I hate having to hold myself back from contacting you bc there's nothing to contact. You were there in that room but you weren't. It looked like you but didn't. Your body didn't feel like your body. Only your hair felt right. Only your hair felt like you. It broke my heart to hear your gf share the small things I overheard about you. About your mustache, about the goals you had with each other. I am most mad about this. That this was taken away. I wanted those things for you. I always told you that your happiness was important to me and that's all I wanted for you like any true broski. Looking at how you were with them, I felt like I was looking at your true self. Like you had found happiness. And I so wanted that for you and now its been taken away from not just you but them. And that makes me so mad. It is such an injustice to them and to you. I don't understand.

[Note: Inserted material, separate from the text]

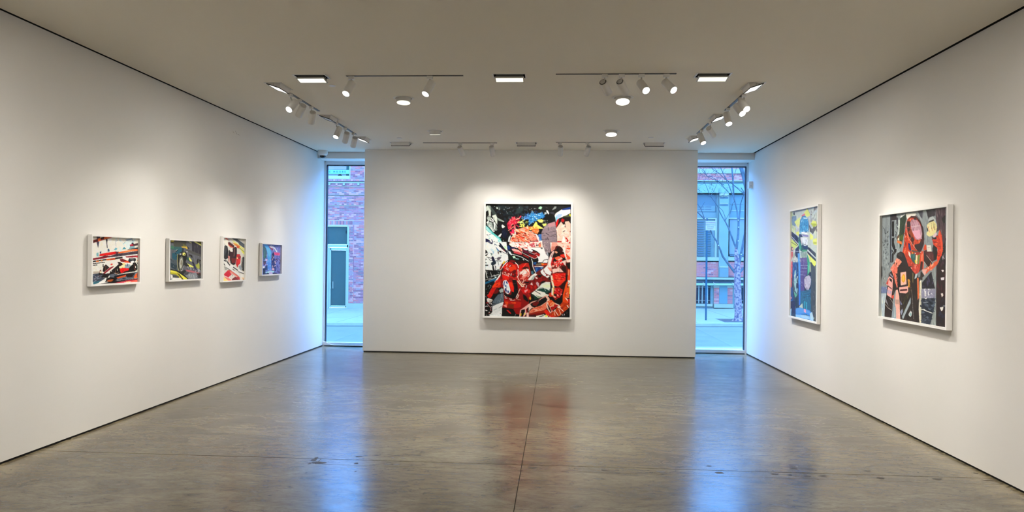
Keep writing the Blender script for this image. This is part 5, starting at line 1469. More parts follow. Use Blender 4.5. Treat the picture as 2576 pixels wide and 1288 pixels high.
ARTS['p7'] = ('', '''
@ 2200 510 7.575
8a9496 90,235 1360,80 1350,1288 70,1288
D 90 90 1 96a0a2 7e888c a4aeb0 8c969a 727c82 a=90 | 150,240 600,200 500,1100 140,1288
1c1c1c 85,245 150,240 140,1288 75,1288
3a3836 110,245 150,240 140,1288 95,1288
D 34 44 2 2c3034 3c4448 50585c 6c767c | 150,400 290,560 290,760 150,1060
D 20 26 21 30383c 48525a 20262a | 160,660 270,660 270,1080 160,1080
L 8 2c3238 225,270 220,720
L 6 343a40 245,260 250,680
30343c 300,230 325,230 320,1140 295,1140
L 8 5c7ca8 290,500 290,770
L 6 5c7ca8 320,520 320,1100
30282c 325,230 420,220 420,330 325,340
1a1c20 330,360 375,355 375,650 330,640
1c1c20 330,680 380,660 370,760 400,860 360,900 330,820
1c1c20 325,890 355,920 330,960
24201f 330,980 370,920 360,1120 325,1150
24201f 375,860 440,900 400,960 370,1000
3c3c44 420,280 450,290 440,520 420,480
2c3440 400,540 420,560 415,700 400,650
D 26 40 4 a4b0b2 b4c0c0 8c9a9c | 380,360 470,280 480,700 470,960 400,900 400,700
D 26 30 5 dce0e0 3c4448 8c9498 1c2024 a=85 | 150,1080 300,1100 300,1288 150,1288
eceade 590,215 780,200 800,240 740,270 620,310
dfe2dc 500,250 590,220 490,300 470,700 460,560
d0d8d0 455,330 480,330 470,900 460,760
2a3a2c 490,300 600,225 610,310 580,420 570,560 520,800 480,880 470,600
D 20 60 6 2c3c2c 344434 26301f 3c4c38 a=80 | 490,300 600,240 560,600 480,880
4a5c20 470,650 540,600 550,700 500,730
5c3c20 430,650 470,600 460,760 430,700
e0783c 430,720 520,740 520,800 430,760
f0dcc0 445,680 465,670 460,720 440,710
909a9c 800,200 980,140 1040,300 1090,560 1100,760 940,800 940,560 880,380
D 26 90 7 98a2a4 848e92 a4acae 7a848a a=88 | 820,200 1000,160 1090,760 940,760 930,520
4a4c58 820,160 920,150 910,310 880,280
302c30 975,130 1160,110 1160,240 1030,320
D 16 50 8 3c343c 2a2628 4c444c a=88 | 980,130 1160,115 1150,260 1040,300
4c3a42 1160,110 1350,80 1350,1288 1180,1288 1290,960 1240,520 1180,560
D 50 70 9 5c464e 3c2c34 70585c 4c3c40 2c2028 806c70 a=89 | 1180,100 1350,85 1350,760 1300,760 1230,520 1190,400
141014 1280,300 1345,240 1345,400 1290,360
140c10 1300,800 1350,740 1350,1288 1180,1288 1230,1100 1290,960
D 14 26 10 e8e4e8 c8c0c8 8c8088 | 1280,950 1340,960 1320,1180 1290,1140
D 20 60 102 2c1c24 1c1014 4c3440 | 1190,1080 1350,1080 1350,1288 1190,1288
b8c0c0 1020,340 1050,280 1110,260 1160,320 1190,420 1180,540 1150,600
241f20 1030,390 1045,350 1130,320 1130,345 1060,380
eadf9c 1000,420 1040,380 1130,350 1170,400 1190,470 1170,560 1120,620 1040,650 990,610 990,570 1030,540 1000,480
f4eab0 1010,430 1060,390 1080,500 1050,560 1010,500
L 9 7c7440 1040,400 1030,500
L 9 4c4828 1075,380 1085,500
L 9 4c4828 1115,370 1125,490
L 12 44402c 1145,400 1150,520
L 14 e06040 1020,460 1050,560
L 12 e06848 1090,480 1100,540
L 10 d85838 1135,460 1145,520
1c1c1c 995,460 1020,500 1020,550 1000,530
e8ccd4 1110,630 1170,570 1190,600 1160,660 1120,660
28161c 1085,650 1130,670 1170,650 1190,610 1205,640 1170,700 1100,690
d83c1c 1095,700 1180,700 1210,610 1240,510 1280,620 1300,800 1290,940 1240,1060 1190,1060 1200,880 1120,800
D 46 70 11 e84c24 c8381c a02c18 f05c30 8c2418 d04420 a=2 | 1095,700 1210,630 1240,530 1295,800 1290,940 1230,1060 1190,1040 1200,860
f05834 1210,600 1240,520 1290,740 1300,900 1270,1000 1260,760
e84018 1190,1060 1290,960 1230,1100 1190,1110
2c1c18 940,920 1000,900 1090,940 1180,860 1200,960 1180,1080 1090,1130 1090,1180 1000,1240 940,1110
5c2c2c 940,930 1000,920 1120,940 1130,1110 1080,1130
D 24 60 12 6c3838 4c2424 7c4848 3c1c1c a=85 | 950,930 1090,940 1180,880 1180,1060 1080,1120 960,1000
1f1414 1120,800 1190,860 1180,1080 1140,1050 1100,880
L 9 e8d8cc 990,1000 1090,1130
e0dcd0 990,810 1070,810 1085,930 1000,930
L 7 a8988c 1010,850 1050,850
L 7 a8988c 1030,850 1030,890
e05028 930,870 960,790 985,810 990,900 940,910
e86038 900,1288 1090,1180 1150,1120 1230,1110 1190,1180 1080,1288
f4a888 990,1260 1080,1180 1140,1140 1060,1288
D 10 50 122 f0784c d8441c f49c7c | 940,1270 1180,1120 1080,1288
L 8 f4e4d4 940,1120 1030,1250
c83c1c 560,800 580,560 600,400 640,300 700,255 780,265 850,340 910,480 940,640 940,780 900,900 880,1288 700,1288 600,1050 530,960
D 120 60 13 d84820 e85c2c 8c2c18 b83c1c f07040 6c2010 c84424 f08c60 | 540,880 570,560 620,330 700,300 720,700 900,840 860,1000 880,1180 700,1200 600,1050
3c1c18 700,255 790,260 860,340 930,480 945,640 940,790 900,900 870,960 800,900 880,700 900,600 880,420 800,300 700,290 640,340 610,440 600,560 620,360
281c20 620,380 660,340 690,400 680,470 620,470
b88c98 680,380 720,320 780,310 850,380 890,480 910,600 890,690 830,710 780,700 750,620 700,520
D 80 50 14 c89cac b08494 d4acb8 a07484 e0bcc8 8c6070 c090a0 a=65 | 700,340 800,320 900,540 890,680 800,700 720,540
e0a8bc 720,540 860,520 880,660 820,700 760,640
L 8 e8d8dc 700,460 860,440
241818 740,300 790,300 810,330 760,330
3c2018 620,480 660,480 720,620 760,700 740,800 680,700 640,600
8c4024 640,560 700,500 740,640 700,680
D 30 44 15 d8502c 241414 3c2018 e06c40 1c1414 8c3c24 | 640,600 760,700 900,720 920,860 820,910 720,820
2c1814 760,800 930,760 910,880 840,920 770,880
L 9 d8c8bc 620,570 660,700 740,820 800,900
L 8 b8b8b8 610,380 620,560
L 12 2c2c30 780,235 860,320 920,480 945,700
1c2c5c 640,770 680,780 700,900 680,930 650,880
2c4880 650,800 670,800 670,860
4c5048 700,900 800,920 880,940 870,960 720,940
a02c18 680,930 870,950 870,1000 690,970
e0a030 705,940 735,940 735,980 710,980
f0ece8 760,955 785,958 785,975 760,972
f0ece8 870,940 885,940 880,960
e8dcd0 645,920 680,960 690,1060 650,1000
2c5854 690,980 780,980 780,1180 720,1120 690,1050
D 24 44 16 2c6464 1c4444 4c7c74 3c8480 a=88 | 695,980 790,990 780,1160 700,1080
e8e4b8 790,1000 815,1000 810,1170 780,1160
d8c430 765,1090 800,1100 800,1160 770,1150
6c8040 820,1000 870,980 850,1160 820,1180
D 10 30 17 8c9c5c 4c5c30 b8b888 a=88 | 810,1000 870,990 850,1160
d84c2c 870,980 930,900 940,1050 930,1288 870,1288 880,1120
f08460 890,1000 920,960 910,1120 890,1110
3c2018 880,1120 920,1120 910,1288 860,1288
b83c24 600,1050 700,1120 800,1180 850,1200 840,1288 680,1288 620,1180
D 24 44 18 c84c34 8c241c e06c58 a83420 f08c7c | 600,1060 850,1200 850,1288 680,1288
231e1c 420,1000 440,960 500,930 560,960 600,1060 660,1240 680,1288 440,1288 430,1230 520,1120 420,1040
3a3634 430,990 500,940 540,990 520,1040
e88c74 310,1250 420,1060 480,1080 520,1130 440,1230 420,1288 300,1288
D 24 50 19 e8684c f0b4a4 c85038 f4d0c4 8c3424 2c1c18 a=-55 | 320,1240 430,1060 520,1120 430,1250
@ 2200 670 7.575
2a221e 280,130 400,20 700,0 880,80 950,180 860,260 880,500 840,900 860,1090 500,1030 490,960 400,440 350,620 340,840 320,1000 190,975 200,620 240,400
D 120 60 20 2c2420 3a302a 241c1a 443830 302824 4c4034 1c1614 | 460,60 900,200 860,1080 540,1040 480,560
D 16 70 203 3c3c1c 50502c 2c3018 a=-60 | 560,560 680,480 620,760 560,860
8c9494 150,120 300,80 240,300 220,340 110,350
D 24 36 21 dce0e0 2c3438 98a4a8 5c666c 1c2428 a=85 | 150,0 300,0 260,180 220,330 160,330
1c1c1c 80,0 150,0 150,180 110,350 85,340
6c7ca4 105,380 240,390 230,510 100,510
D 8 30 22 8c9cc0 586890 c8d0e4 | 110,390 235,400 225,500 105,500
b4c4cc 85,515 230,515 200,700 190,970 130,960 80,960
D 20 60 23 c4d4dc a4b8c4 d4e0e4 e4ead8 a=86 | 90,520 220,520 190,960 90,950
d8dccc 80,800 130,800 140,965 80,955
e8725c 310,40 360,0 430,0 440,60 430,140 400,130 440,380 430,420 370,200
D 24 50 24 f08468 d8543c e89c84 b83c28 | 310,30 430,0 440,140 430,400 370,180
f0a8a0 270,210 290,190 350,240 345,400 320,600 240,545 240,480 260,380 220,330
28201c 285,220 335,250 330,310 285,260
28201c 255,360 330,420 330,440 255,380
c0a4b8 245,440 325,470 320,530 240,510
D 8 24 25 8c84b0 a094b8 e8a8b0 | 245,440 325,470 320,530 240,510
8c8ca0 300,130 360,200 350,220 300,170
c84434 220,330 270,230 260,350
d04c34 320,560 370,540 370,610 330,610
L 7 d8d4c8 290,600 370,720
L 6 c8c4b8 340,440 370,560
8c8c94 200,660 260,740 270,760 230,640 215,600
L 8 e8dccc 200,715 260,790 330,835
8c9ca8 365,700 410,680 410,960 400,1010 345,990 330,900
a8b8bc 380,760 400,780 400,960 370,970
f0b4a4 410,450 440,440 470,560 480,720 490,1025 415,1020 410,800 390,720 400,560
L 5 a88078 420,640 465,635
c09888 400,630 470,630 465,720 400,720
D 8 30 255 f4c4b8 e4a090 | 415,740 485,740 485,1020 420,1015
7880a4 480,640 530,720 500,740
9ca4bc 490,860 530,800 540,860 510,930
8c9ca4 520,960 690,580 690,700 540,1010
a8b4b8 540,960 660,660 680,680 550,1000
efb8a4 495,120 600,100 610,340 500,365
e8a020 515,200 545,150 575,160 590,240 575,290 550,310 520,280
f0c040 530,200 550,165 570,200 570,260 545,290 530,260
L 8 2c201c 490,375 620,345
f0b0a4 470,400 640,375 640,480 600,515 480,505
3a1c20 487,440 620,430 625,460 487,475
L 5 7c3c40 495,460 615,447
c88c30 630,250 660,240 680,380 650,410
D 8 40 26 8c4c20 d8a040 b87430 | 630,240 680,260 680,400 640,400
d0d4d4 650,900 690,840 715,880 705,940 680,960 650,930
8cb8b8 665,900 695,880 705,930 680,945
L 7 cccac0 695,400 720,560 730,800 745,1000
L 8 2c201c 700,400 700,560
6c6440 720,120 740,120 740,320 720,300
c84030 690,20 820,0 860,40 840,140 780,150 720,80
D 14 40 27 d85848 f09888 a83024 | 690,20 850,0 840,130 760,140
b8c8cc 760,240 780,150 820,130 800,220
788088 810,140 880,80 870,200 830,210
e07040 810,220 840,220 850,600 820,640
c8a030 820,300 900,260 840,290
f0e8d0 860,280 900,260 870,400 860,640 880,1090 860,1090 840,820 850,600
dcd8bc 870,300 900,300 890,500 890,1100 870,1095
e8b0a4 900,60 1000,50 960,180 920,120
e86040 980,100 1100,0 1120,0 980,150
8c9694 890,270 1080,90 1100,90 1170,420 1170,1140 1060,1120 1110,860 1150,600 900,430
D 30 70 28 98a29e 808a8a a4aeac a=88 | 1100,40 1170,40 1170,1140 1080,1120 1150,600
24222a 905,310 1080,100 1150,420 905,425
D 20 60 29 343240 44405c 1c1a20 2c2c38 | 910,320 1080,110 1150,420 910,420
8c8ca4 890,430 1165,430 1155,600 890,600
D 40 34 30 b4b0b8 e8e8ec 6c6c84 9c9cb8 c8c4c4 | 895,435 1160,435 1155,595 895,595
e8e8e8 950,460 980,470 970,570 955,570
2c3440 890,610 1155,600 1130,800 1060,1120 890,1095
D 90 70 31 343e4c 1f2630 465262 2a3240 586678 3c4656 a=4 | 895,620 1150,610 1110,860 1060,1110 895,1090
L 22 c8ccc4 895,820 960,820
L 14 e0e0d8 940,830 1100,890
L 10 a0a8b0 930,690 1020,680
f0f0ec 940,600 1000,600 980,625
2a0c14 1175,0 1350,0 1345,1180 1170,1140
D 60 60 32 3c1420 1c0c10 4c1c28 2c0e18 140a0c a=88 | 1180,0 1350,0 1345,600 1180,560
D 34 50 33 14141c 2c3444 0c0c10 3c4454 1c1c28 | 1220,640 1345,620 1345,1170 1180,1130
e8e4e4 1265,70 1310,65 1320,90 1295,110
e8e4e8 1260,215 1330,205 1320,260 1265,265
e8e0d8 1260,515 1300,510 1310,550 1280,590
f0ece4 1240,780 1310,765 1300,830 1270,850
8c98a0 1300,740 1345,740 1345,765 1310,760
1f1c1e 75,0 90,0 70,960 60,960
''', '8a9496')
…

And you know I am a polite person, so I would never take it away from someone who believed it, but I know you're just gone. That's it. Just like that. You were not one to believe in god or anything of the sort. So it felt so odd at your service. Your brother said it best, you would have been pissed. But like I told you bro ( and you jokingly said the same thing back to me) not everything is about you. And that service wasn't for you really, it was for everyone else. So maybe really in the end we got one over on you. That doesn't feel good though. I'd rather you were here. I wish I would have shared at your service. I didn't feel it was my place since no one knew me. I felt like we weren't saying enough but at the same time we never will be able to. All of this was so unexpected. I have never met someone so full of vigor and life before. You were unstoppable, immovable, unshakable. It shouldn't have been you. It wasn't your time. It just wasn't yet. Life did such an injustice in doing that to you. In doing that everyone who loved you. I fucking hate it. I absolutely fucking hate everything about it and there isn't anything I can do about it. But write these letters to you who will never read them. Damnit you're #theworst and yet not at all. Such a beautiful complicated SOB and I know you're pleased by that. Miss you bro. Forever. Everyday.